Although, I agree with Barkis is Willin’ that it’s a regional thing.

As someone who has gotten completely bored with the NFL, I’d have to say college football. I also like the fact that I can see some absolutely bonkers offensive and defensive alignments in the college game. Heck, there are even some option teams. It makes the game far more interesting to me.

Since the origin of American Football (Gridiron) is at the collegiate level in 1869 between Rutgers and Princeton, and the first recorded professional football didn’t evolve until almost 30 years later, I will say the heart and soul rests at the collegiate level.


It depends on what you mean by “top football.” It’s not professional, since the only attachment the players have with their teams is who drafted them, or where did they get traded to, or who offered them the best deal as a free agent. As for college, I would say the real “heart and soul” of football is between two teams with a long rivalry but no real national championship hopes. IIRC, the longest continuous rivalry is Lehigh vs. Lafayette, but they’re both FCS teams so I don’t know if you would call that “top football.”

The common method is to quote the post and put “+1” underneath it.

Usually, it’s the no-name schools that ask for the games against the big teams, as the money goes a big way towards paying for the schools’ other programs (every Division I school has to have at least 6 men’s sports and at least 7 women’s sports). In fact, when computers really did play a part in deciding who had a chance at the national championship, some big schools hesitated playing smaller ones as the weaker teams brought their computer ratings down.

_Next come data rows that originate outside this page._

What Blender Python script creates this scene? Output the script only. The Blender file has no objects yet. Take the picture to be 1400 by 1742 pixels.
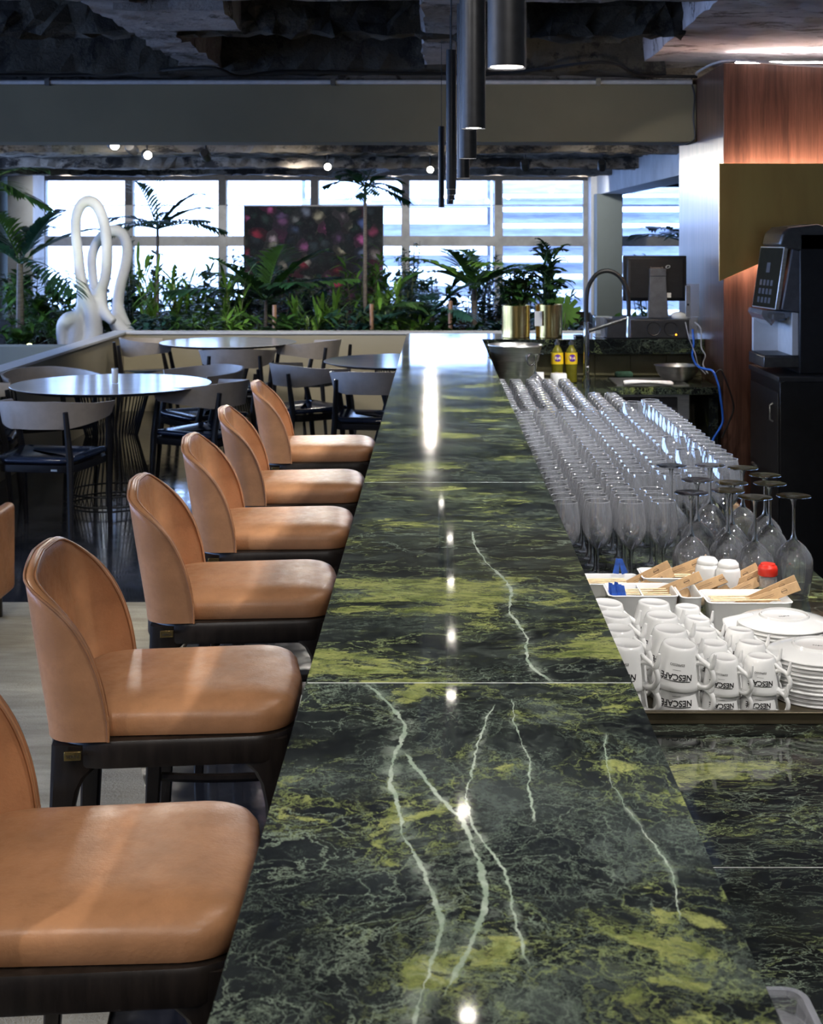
import bpy, bmesh, math, random
from mathutils import Vector, Matrix, Euler
PI = math.pi
SC = bpy.context.scene
COL = SC.collection
rnd = random.Random(7)

# ------------------------------------------------------------------ camera, world, light, exposure
cam = bpy.data.cameras.new('camera')
cam.sensor_fit = 'HORIZONTAL'; cam.sensor_width = 36.0
cam.lens = 36.0 * 2400 / 1400
cam.shift_x = (700 - 741) / 1400
cam.shift_y = -(871 - 397) / 1400
cam.clip_start = 0.05; cam.clip_end = 200
cam.dof.use_dof = True; cam.dof.focus_distance = 2.6; cam.dof.aperture_fstop = 20
camo = bpy.data.objects.new('camera', cam); COL.objects.link(camo)
camo.location = (0, 0, 1.7); camo.rotation_euler = (PI / 2, 0, 0)
SC.camera = camo
SC.view_settings.view_transform = 'Standard'
try: SC.view_settings.look = 'None'
except Exception: pass
SC.view_settings.gamma = 1.0
SC.view_settings.use_curve_mapping = False
SC.view_settings.exposure = 0.55
cy = SC.cycles
cy.max_bounces = 10; cy.diffuse_bounces = 4; cy.glossy_bounces = 5; cy.transmission_bounces = 8
cy.transparent_max_bounces = 48
cy.caustics_reflective = False; cy.caustics_refractive = False
cy.sample_clamp_indirect = 3.0; cy.sample_clamp_direct = 0.0
cy.use_denoising = True
try:
    cy.denoiser = 'OPENIMAGEDENOISE'; cy.denoising_input_passes = 'RGB_ALBEDO_NORMAL'
except Exception: pass

W = bpy.data.worlds.new('daylight'); SC.world = W; W.use_nodes = True
wb = W.node_tree.nodes['Background']
wb.inputs[0].default_value = (0.40, 0.58, 1.0, 1); wb.inputs[1].default_value = 7.8

def aim(o, target):
    d = Vector(target) - o.location
    o.rotation_euler = d.to_track_quat('-Z', 'Y').to_euler()

def spot(name, loc, target, power, angle=60, blend=.5, rad=.03, col=(1, .95, .88)):
    l = bpy.data.lights.new(name, 'SPOT'); l.energy = power; l.spot_size = math.radians(angle)
    l.spot_blend = blend; l.shadow_soft_size = rad; l.color = col
    o = bpy.data.objects.new(name, l); COL.objects.link(o); o.location = loc; aim(o, target)
    return o

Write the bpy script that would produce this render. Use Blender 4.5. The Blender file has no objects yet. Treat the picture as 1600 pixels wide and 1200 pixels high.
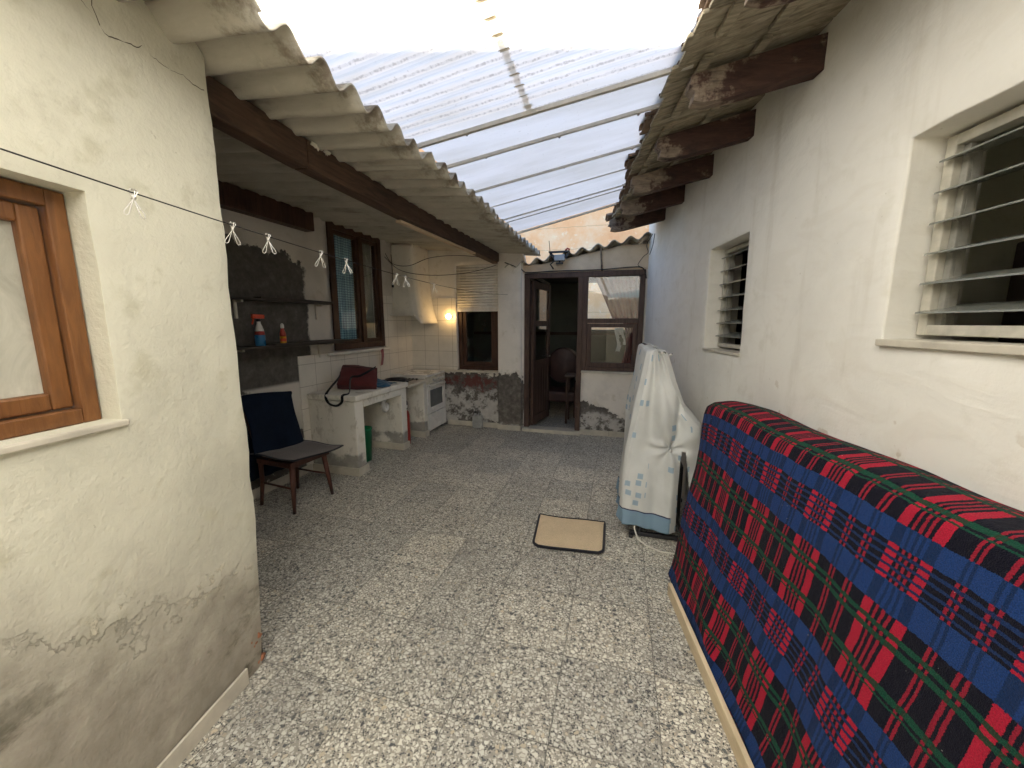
import bpy, bmesh, math, random
from mathutils import Vector, Matrix, noise, Euler
R = math.radians
random.seed(11)
S = bpy.context.scene
COL = S.collection

# ------------------------------------------------------------------ camera, sky, sun, exposure
TH = R(9.25)                                   # the near courtyard walls stand turned against the kitchen axis
CAM_YAW, CAM_PITCH, CAM_H = R(15.63), R(8.997), 1.6
cam_d = bpy.data.cameras.new('camera'); cam = bpy.data.objects.new('camera', cam_d); COL.objects.link(cam)
cam_d.sensor_width = 36; cam_d.lens = 13.5; cam_d.clip_start = 0.03; cam_d.clip_end = 3000
cam.location = (0, 0, CAM_H); cam.rotation_euler = (R(90)-CAM_PITCH, 0, CAM_YAW)
S.camera = cam
SUN_EL, SUN_AZ = R(50), R(-12)                 # azimuth from +Y, towards +X positive
W = bpy.data.worlds.new('World'); S.world = W; W.use_nodes = True
_n = W.node_tree.nodes; _bg = _n['Background']
_sky = _n.new('ShaderNodeTexSky'); _sky.sky_type = 'NISHITA'; _sky.sun_disc = False
_sky.sun_elevation = SUN_EL; _sky.sun_rotation = SUN_AZ; _sky.air_density = 1.0; _sky.dust_density = 2.0
W.node_tree.links.new(_sky.outputs[0], _bg.inputs[0]); _bg.inputs[1].default_value = 0.09
SUNV = Vector((math.sin(SUN_AZ)*math.cos(SUN_EL), math.cos(SUN_AZ)*math.cos(SUN_EL), math.sin(SUN_EL)))
sun_d = bpy.data.lights.new('sun', 'SUN'); sun_d.energy = 5.0; sun_d.angle = R(0.5); sun_d.color = (1, .975, .92)
sun = bpy.data.objects.new('sun', sun_d); COL.objects.link(sun)
sun.rotation_euler = SUNV.to_track_quat('Z', 'Y').to_euler(); sun.location = SUNV*30
S.view_settings.view_transform = 'Standard'; S.view_settings.look = 'None'
S.view_settings.exposure = 2.65; S.view_settings.gamma = 1
S.render.engine = 'CYCLES'
S.cycles.use_denoising = True
S.cycles.max_bounces = 12; S.cycles.diffuse_bounces = 8; S.cycles.transmission_bounces = 8; S.cycles.transparent_max_bounces = 12
S.cycles.sample_clamp_indirect = 8

# ------------------------------------------------------------------ frames
RB = Matrix.Rotation(TH, 4, 'Z')
def B(x, y, z=0.0):                            # a point given along the near courtyard walls
    return RB @ Vector((x, y, z))
def P(*a): return Vector(a)

# ------------------------------------------------------------------ object helpers
def tag(o, label=None, cat=None, group=None, kind=None):
    if label: o['label'] = label
    if cat: o['category'] = cat
    if group: o['group'] = group
    if kind: o['kind'] = kind
    return o
def thing(name, label, cat, loc=(0, 0, 0), rz=0.0, group=None):
    o = bpy.data.objects.new(name, None); COL.objects.link(o); o.empty_display_size = .1
    o.location = loc; o.rotation_euler = (0, 0, rz)
    return tag(o, label, cat, group)
def wmat(o):
    m = Matrix.Translation(o.location) @ o.rotation_euler.to_matrix().to_4x4()
    return wmat(o.parent) @ m if o.parent else m
class MB:
    def __init__(s): s.v = []; s.f = []; s.uv = []; s.sm = []
    def add(s, vs, fs, uvs=None, smooth=False, M=None):
        b = len(s.v)
        for v in vs: s.v.append((M @ Vector(v)) if M is not None else Vector(v))
        for i, f in enumerate(fs):
            s.f.append([b+k for k in f]); s.sm.append(smooth)
            s.uv.append([uvs[k] for k in f] if uvs else None)
        return s
    def box(s, x0, x1, y0, y1, z0, z1, M=None):
        vs = [(x, y, z) for z in (z0, z1) for y in (y0, y1) for x in (x0, x1)]
        return s.add(vs, [(0, 2, 3, 1), (4, 5, 7, 6), (0, 1, 5, 4), (2, 6, 7, 3), (0, 4, 6, 2), (1, 3, 7, 5)], M=M)
    def bar(s, p, q, w, h, up=(0, 0, 1), w2=None, h2=None):
        p = Vector(p); q = Vector(q); d = (q-p).normalized(); u = Vector(up)
        r = d.cross(u).normalized(); u = r.cross(d)
        w2 = w if w2 is None else w2; h2 = h if h2 is None else h2
        vs = [c + r*a*ww/2 + u*b*hh/2 for c, ww, hh in ((p, w, h), (q, w2, h2)) for b in (-1, 1) for a in (-1, 1)]
        return s.add(vs, [(0, 2, 3, 1), (4, 5, 7, 6), (0, 1, 5, 4), (2, 6, 7, 3), (0, 4, 6, 2), (1, 3, 7, 5)])
    def tube(s, pts, r, n=8, closed=False, M=None):
        pts = [Vector(p) for p in pts]; N = len(pts); rs = r if isinstance(r, (list, tuple)) else [r]*N
        vs = []; up = Vector((0.13, .21, .97))
        for i, p in enumerate(pts):
            a = pts[(i-1) % N] if (closed or i) else p; c = pts[(i+1) % N] if (closed or i < N-1) else p
            d = (c-a)
            d = d.normalized() if d.length > 1e-9 else Vector((0, 0, 1))
            if abs(d.dot(up)) > .95: up = Vector((.9, .2, .1)).normalized()
            x = d.cross(up).normalized(); y = x.cross(d); up = y
            for k in range(n):
                t = 2*math.pi*k/n; vs.append(p + (x*math.cos(t)+y*math.sin(t))*rs[i])
        fs = []
        for i in range(N if closed else N-1):
            for k in range(n):
                j = (i+1) % N; fs.append((i*n+k, i*n+(k+1) % n, j*n+(k+1) % n, j*n+k))
        if not closed: fs += [tuple(range(n))[::-1], tuple((N-1)*n+k for k in range(n))]
        return s.add(vs, fs, smooth=True, M=M)
    def lathe(s, c, prof, n=24, M=None, smooth=True):
        c = Vector(c); vs = []; N = len(prof)
        for r, z in prof:
            for k in range(n):
                t = 2*math.pi*k/n; vs.append(c+Vector((r*math.cos(t), r*math.sin(t), z)))
        fs = [(i*n+k, i*n+(k+1) % n, (i+1)*n+(k+1) % n, (i+1)*n+k) for i in range(N-1) for k in range(n)]
        fs += [tuple(range(n))[::-1], tuple((N-1)*n+k for k in range(n))]
        return s.add(vs, fs, smooth=smooth, M=M)
    def grid(s, fn, nu, nv, uvfn=None, smooth=True, skip=None, closed_u=False):
        vs = []; uv = []
        for j in range(nv+1):
            for i in range(nu+1):
                vs.append(Vector(fn(i/nu, j/nv))); uv.append(uvfn(i/nu, j/nv) if uvfn else (i/nu, j/nv))
        fs = [(j*(nu+1)+i, j*(nu+1)+i+1, (j+1)*(nu+1)+i+1, (j+1)*(nu+1)+i) for j in range(nv) for i in range(nu)
              if not (skip and skip((i+.5)/nu, (j+.5)/nv))]
        return s.add(vs, fs, uvs=uv, smooth=smooth)
    def extr(s, poly, ax, a, b):               # polygon in a plane pushed along an axis ('x','y','z')
        n = len(poly)
        def mk(p, t): return {'x': (t, p[0], p[1]), 'y': (p[0], t, p[1]), 'z': (p[0], p[1], t)}[ax]
        vs = [mk(p, a) for p in poly]+[mk(p, b) for p in poly]
        return s.add(vs, [tuple(range(n))[::-1], tuple(range(n, 2*n))]+[(i, (i+1) % n, n+(i+1) % n, n+i) for i in range(n)])
    def build(s, name, mat, parent=None, bevel=0.0, seg=2, solid=0.0, sub=0, off=0):
        inv = wmat(parent).inverted() if parent else Matrix()
        me = bpy.data.meshes.new(name); me.from_pydata([tuple(inv @ v) for v in s.v], [], s.f)
        uvl = me.uv_layers.new(name='UVMap')
        for p in me.polygons:
            p.use_smooth = s.sm[p.index]
            if s.uv[p.index]:
                for li, u in zip(p.loop_indices, s.uv[p.index]): uvl.data[li].uv = u
        bm = bmesh.new(); bm.from_mesh(me); bmesh.ops.recalc_face_normals(bm, faces=bm.faces); bm.to_mesh(me); bm.free()
        o = bpy.data.objects.new(name, me); COL.objects.link(o); o.parent = parent
        if mat: me.materials.append(mat)
        if solid:
            m = o.modifiers.new('solid', 'SOLIDIFY'); m.thickness = solid; m.offset = off
        if sub:
            m = o.modifiers.new('sub', 'SUBSURF'); m.levels = sub; m.render_levels = sub
        if bevel:
            m = o.modifiers.new('bevel', 'BEVEL'); m.width = bevel; m.segments = seg; m.limit_method = 'ANGLE'; m.angle_limit = R(40)
        return o
def rebase(o, loc):                            # put a single-mesh thing's origin at its base
    loc = Vector(loc); o.data.transform(Matrix.Translation(-loc)); o.location = loc; return o
def copy_tree(o, parent=None):
    c = o.copy(); COL.objects.link(c); c.parent = parent
    for ch in [x for x in COL.objects if x.parent == o]: copy_tree(ch, c)
    return c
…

Speaking of computers, except in the BCS days, computers have had no say in determining rankings. The four playoff teams are decided solely by a committee of 12 (it should be 13, but one dropped out) people now.

Agreed, I like the way that you look at it. I can’t believe the things that I hear at some of the High School games I have been to over the years. Keep, in mind some kids on the team are 14, with the majority being 16-17. The brain of a 16-17 year old is not even developed yet. Some of these parents need to relax a little.